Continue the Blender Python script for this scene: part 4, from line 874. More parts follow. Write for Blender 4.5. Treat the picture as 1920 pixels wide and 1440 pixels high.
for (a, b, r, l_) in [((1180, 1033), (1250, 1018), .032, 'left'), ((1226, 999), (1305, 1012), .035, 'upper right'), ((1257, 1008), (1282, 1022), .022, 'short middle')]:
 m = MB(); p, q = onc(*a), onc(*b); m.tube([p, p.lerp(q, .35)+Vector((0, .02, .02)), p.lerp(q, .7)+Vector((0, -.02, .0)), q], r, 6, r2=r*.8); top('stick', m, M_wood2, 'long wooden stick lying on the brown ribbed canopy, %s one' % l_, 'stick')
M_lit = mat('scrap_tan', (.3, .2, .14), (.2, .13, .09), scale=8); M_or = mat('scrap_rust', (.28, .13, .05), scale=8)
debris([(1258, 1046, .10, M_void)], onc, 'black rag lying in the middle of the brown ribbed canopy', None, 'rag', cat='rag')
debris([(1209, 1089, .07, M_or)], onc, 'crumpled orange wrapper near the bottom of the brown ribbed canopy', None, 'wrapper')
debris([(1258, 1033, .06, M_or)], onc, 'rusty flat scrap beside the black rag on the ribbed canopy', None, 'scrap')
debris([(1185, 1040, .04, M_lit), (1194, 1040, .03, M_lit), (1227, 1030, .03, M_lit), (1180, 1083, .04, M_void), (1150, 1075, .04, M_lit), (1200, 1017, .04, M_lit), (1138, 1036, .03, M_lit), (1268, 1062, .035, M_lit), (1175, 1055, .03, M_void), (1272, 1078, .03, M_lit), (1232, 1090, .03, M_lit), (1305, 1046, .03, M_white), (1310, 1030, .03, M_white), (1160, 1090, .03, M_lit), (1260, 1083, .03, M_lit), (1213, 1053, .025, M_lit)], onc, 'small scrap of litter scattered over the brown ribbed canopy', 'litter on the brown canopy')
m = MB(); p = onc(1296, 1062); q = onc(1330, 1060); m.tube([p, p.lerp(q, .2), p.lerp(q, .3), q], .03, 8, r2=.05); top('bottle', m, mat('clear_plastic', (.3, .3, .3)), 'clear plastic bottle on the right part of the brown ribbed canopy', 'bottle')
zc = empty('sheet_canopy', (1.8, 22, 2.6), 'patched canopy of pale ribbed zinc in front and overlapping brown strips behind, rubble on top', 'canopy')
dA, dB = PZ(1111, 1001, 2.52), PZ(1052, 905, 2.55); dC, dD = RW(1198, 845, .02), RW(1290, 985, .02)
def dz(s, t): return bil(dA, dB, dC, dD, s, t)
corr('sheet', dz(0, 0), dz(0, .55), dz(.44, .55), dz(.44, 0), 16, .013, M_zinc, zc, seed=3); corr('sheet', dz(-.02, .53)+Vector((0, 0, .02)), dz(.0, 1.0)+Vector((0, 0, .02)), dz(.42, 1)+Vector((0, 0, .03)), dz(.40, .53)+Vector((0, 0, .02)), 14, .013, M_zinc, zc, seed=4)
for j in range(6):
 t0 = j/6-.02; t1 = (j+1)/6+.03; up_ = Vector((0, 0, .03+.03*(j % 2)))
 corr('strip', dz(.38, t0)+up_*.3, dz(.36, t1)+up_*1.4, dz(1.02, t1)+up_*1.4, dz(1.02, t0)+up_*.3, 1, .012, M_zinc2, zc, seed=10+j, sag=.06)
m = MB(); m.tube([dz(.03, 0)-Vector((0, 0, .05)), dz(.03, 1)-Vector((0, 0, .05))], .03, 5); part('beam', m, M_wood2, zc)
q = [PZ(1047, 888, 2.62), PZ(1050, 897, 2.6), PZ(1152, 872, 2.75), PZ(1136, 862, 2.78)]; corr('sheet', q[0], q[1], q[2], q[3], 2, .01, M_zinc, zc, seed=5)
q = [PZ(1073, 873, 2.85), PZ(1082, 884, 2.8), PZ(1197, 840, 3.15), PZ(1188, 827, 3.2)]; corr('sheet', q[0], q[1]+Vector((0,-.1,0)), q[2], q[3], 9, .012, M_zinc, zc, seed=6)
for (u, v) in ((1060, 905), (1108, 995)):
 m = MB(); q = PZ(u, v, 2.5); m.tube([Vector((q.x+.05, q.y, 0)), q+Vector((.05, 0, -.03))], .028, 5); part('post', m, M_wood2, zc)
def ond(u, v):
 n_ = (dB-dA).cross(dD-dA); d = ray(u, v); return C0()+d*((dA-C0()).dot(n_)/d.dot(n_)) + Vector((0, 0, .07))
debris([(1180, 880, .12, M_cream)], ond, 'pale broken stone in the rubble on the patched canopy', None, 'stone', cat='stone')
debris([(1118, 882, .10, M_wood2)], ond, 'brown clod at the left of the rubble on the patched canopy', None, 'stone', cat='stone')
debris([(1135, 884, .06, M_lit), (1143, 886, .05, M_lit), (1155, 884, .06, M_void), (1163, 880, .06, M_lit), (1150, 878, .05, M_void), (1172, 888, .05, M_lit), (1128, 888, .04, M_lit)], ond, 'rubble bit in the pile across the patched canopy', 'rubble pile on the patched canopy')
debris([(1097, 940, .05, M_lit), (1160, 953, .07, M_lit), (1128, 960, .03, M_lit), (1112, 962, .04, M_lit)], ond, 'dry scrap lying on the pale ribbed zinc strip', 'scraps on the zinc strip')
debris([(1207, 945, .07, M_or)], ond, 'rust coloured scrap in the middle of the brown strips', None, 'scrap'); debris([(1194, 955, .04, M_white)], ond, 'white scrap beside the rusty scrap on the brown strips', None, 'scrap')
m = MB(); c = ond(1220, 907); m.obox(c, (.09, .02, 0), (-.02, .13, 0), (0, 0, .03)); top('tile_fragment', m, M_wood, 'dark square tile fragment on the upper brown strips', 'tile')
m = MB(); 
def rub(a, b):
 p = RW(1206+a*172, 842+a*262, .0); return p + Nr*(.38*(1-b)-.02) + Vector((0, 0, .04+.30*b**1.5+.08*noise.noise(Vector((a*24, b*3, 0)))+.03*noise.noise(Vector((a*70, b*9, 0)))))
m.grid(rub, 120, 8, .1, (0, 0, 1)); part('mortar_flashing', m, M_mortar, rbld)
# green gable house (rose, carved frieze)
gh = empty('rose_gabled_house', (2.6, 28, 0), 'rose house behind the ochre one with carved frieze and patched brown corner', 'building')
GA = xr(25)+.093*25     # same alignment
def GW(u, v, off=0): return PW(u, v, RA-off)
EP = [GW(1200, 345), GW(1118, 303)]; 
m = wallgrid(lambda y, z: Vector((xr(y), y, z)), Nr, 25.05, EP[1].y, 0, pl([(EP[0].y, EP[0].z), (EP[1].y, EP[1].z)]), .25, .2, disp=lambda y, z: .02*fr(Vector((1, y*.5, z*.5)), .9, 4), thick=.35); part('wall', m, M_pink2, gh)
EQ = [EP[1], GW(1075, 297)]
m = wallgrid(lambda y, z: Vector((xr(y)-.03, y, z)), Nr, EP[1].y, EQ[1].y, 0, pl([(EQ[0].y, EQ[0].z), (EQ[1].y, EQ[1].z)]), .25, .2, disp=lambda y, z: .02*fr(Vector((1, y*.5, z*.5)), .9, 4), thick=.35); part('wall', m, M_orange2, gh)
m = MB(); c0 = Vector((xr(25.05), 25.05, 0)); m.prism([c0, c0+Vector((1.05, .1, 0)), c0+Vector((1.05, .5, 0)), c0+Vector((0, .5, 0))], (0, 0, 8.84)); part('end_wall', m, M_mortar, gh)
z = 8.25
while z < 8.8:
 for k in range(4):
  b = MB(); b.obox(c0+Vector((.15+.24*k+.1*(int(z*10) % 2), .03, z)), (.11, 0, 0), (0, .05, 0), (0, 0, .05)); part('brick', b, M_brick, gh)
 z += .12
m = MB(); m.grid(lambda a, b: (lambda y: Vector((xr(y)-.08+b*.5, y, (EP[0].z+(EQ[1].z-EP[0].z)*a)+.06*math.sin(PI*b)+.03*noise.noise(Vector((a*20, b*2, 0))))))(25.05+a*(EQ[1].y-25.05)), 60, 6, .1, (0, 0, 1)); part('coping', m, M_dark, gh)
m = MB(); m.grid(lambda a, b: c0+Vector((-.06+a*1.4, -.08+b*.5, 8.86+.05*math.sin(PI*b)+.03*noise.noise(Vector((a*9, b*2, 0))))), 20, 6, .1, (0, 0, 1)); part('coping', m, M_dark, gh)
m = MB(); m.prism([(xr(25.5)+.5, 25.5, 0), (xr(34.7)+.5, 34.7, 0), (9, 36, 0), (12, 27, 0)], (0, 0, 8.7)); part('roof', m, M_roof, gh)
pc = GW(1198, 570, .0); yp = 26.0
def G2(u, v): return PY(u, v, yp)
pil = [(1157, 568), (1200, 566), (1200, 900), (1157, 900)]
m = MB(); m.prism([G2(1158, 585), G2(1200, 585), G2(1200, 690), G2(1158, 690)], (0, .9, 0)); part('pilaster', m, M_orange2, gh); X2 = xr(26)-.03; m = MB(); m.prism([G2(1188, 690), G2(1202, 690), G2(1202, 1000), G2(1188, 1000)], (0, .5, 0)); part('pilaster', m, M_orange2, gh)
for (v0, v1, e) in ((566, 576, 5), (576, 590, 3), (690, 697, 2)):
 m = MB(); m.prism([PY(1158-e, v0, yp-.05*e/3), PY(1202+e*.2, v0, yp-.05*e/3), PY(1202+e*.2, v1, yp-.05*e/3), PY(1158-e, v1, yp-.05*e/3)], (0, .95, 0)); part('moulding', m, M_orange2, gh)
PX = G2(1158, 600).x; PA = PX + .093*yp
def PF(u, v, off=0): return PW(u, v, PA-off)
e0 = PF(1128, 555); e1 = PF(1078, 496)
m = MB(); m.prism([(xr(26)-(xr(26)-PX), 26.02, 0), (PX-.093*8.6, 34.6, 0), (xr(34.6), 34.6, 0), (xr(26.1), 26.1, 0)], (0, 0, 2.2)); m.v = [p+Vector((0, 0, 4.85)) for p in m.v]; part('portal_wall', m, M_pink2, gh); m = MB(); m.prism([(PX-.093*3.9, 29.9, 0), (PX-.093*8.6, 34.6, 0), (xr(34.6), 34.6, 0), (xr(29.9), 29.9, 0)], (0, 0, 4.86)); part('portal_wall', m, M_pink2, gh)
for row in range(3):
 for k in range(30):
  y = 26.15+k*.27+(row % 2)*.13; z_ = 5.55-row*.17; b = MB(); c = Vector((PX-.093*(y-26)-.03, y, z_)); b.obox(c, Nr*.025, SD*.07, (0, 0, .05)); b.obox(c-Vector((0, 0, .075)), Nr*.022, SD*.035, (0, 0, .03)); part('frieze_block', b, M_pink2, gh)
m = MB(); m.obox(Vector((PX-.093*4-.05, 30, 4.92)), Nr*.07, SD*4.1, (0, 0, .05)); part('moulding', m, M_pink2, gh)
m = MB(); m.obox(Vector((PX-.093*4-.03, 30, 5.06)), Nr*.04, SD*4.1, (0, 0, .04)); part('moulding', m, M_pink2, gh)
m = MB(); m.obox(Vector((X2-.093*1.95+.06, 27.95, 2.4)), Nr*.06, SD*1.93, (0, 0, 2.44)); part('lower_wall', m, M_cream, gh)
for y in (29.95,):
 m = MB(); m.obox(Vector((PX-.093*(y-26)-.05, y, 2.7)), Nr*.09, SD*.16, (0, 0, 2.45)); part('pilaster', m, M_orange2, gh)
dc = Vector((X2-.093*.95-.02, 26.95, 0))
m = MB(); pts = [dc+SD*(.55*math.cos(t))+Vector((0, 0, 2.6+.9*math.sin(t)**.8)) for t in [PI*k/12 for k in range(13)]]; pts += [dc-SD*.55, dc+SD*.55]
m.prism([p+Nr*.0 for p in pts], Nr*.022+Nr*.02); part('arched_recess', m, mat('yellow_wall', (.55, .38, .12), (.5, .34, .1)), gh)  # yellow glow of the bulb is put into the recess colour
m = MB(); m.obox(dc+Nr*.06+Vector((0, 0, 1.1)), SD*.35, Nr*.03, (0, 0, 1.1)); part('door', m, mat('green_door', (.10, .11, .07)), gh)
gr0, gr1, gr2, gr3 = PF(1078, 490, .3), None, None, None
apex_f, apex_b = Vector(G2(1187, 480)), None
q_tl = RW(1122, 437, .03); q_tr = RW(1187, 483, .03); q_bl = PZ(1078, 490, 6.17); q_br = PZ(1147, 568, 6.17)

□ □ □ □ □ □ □

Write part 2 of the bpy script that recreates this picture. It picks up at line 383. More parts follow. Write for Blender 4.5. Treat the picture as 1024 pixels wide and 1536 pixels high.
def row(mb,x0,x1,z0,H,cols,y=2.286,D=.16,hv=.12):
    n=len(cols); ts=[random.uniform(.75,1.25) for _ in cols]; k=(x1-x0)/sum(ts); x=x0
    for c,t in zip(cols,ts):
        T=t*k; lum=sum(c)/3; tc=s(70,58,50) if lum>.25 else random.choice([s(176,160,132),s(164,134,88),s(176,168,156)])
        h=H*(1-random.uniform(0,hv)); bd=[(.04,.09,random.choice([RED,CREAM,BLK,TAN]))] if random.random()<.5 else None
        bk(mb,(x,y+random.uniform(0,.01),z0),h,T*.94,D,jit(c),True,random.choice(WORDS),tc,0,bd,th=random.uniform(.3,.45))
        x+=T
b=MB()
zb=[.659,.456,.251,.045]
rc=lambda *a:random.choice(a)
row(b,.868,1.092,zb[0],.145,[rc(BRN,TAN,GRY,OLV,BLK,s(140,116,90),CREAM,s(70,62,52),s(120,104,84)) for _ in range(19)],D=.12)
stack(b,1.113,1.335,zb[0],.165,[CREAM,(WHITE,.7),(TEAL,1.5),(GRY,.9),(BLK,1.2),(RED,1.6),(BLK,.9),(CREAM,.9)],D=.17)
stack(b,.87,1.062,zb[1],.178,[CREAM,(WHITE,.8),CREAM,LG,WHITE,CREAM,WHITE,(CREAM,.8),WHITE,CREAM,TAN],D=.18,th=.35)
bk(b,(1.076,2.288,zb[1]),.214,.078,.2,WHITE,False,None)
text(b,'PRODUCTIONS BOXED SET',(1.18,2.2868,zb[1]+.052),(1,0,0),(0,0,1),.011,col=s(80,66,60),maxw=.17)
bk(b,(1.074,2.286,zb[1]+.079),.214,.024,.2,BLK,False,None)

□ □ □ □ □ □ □

Task statement: Only the lines from the one containing "Write part 2" to the one containing "bk(b,(1.074,2.286,zb[1]+.079),.214,.024,.2,BLK,False,None)" are to be printed, both ends included, exactly as written.

Full answer:
Write part 2 of the bpy script that recreates this picture. It picks up at line 383. More parts follow. Write for Blender 4.5. Treat the picture as 1024 pixels wide and 1536 pixels high.
def row(mb,x0,x1,z0,H,cols,y=2.286,D=.16,hv=.12):
    n=len(cols); ts=[random.uniform(.75,1.25) for _ in cols]; k=(x1-x0)/sum(ts); x=x0
    for c,t in zip(cols,ts):
        T=t*k; lum=sum(c)/3; tc=s(70,58,50) if lum>.25 else random.choice([s(176,160,132),s(164,134,88),s(176,168,156)])
        h=H*(1-random.uniform(0,hv)); bd=[(.04,.09,random.choice([RED,CREAM,BLK,TAN]))] if random.random()<.5 else None
        bk(mb,(x,y+random.uniform(0,.01),z0),h,T*.94,D,jit(c),True,random.choice(WORDS),tc,0,bd,th=random.uniform(.3,.45))
        x+=T
b=MB()
zb=[.659,.456,.251,.045]
rc=lambda *a:random.choice(a)
row(b,.868,1.092,zb[0],.145,[rc(BRN,TAN,GRY,OLV,BLK,s(140,116,90),CREAM,s(70,62,52),s(120,104,84)) for _ in range(19)],D=.12)
stack(b,1.113,1.335,zb[0],.165,[CREAM,(WHITE,.7),(TEAL,1.5),(GRY,.9),(BLK,1.2),(RED,1.6),(BLK,.9),(CREAM,.9)],D=.17)
stack(b,.87,1.062,zb[1],.178,[CREAM,(WHITE,.8),CREAM,LG,WHITE,CREAM,WHITE,(CREAM,.8),WHITE,CREAM,TAN],D=.18,th=.35)
bk(b,(1.076,2.288,zb[1]),.214,.078,.2,WHITE,False,None)
text(b,'PRODUCTIONS BOXED SET',(1.18,2.2868,zb[1]+.052),(1,0,0),(0,0,1),.011,col=s(80,66,60),maxw=.17)
bk(b,(1.074,2.286,zb[1]+.079),.214,.024,.2,BLK,False,None)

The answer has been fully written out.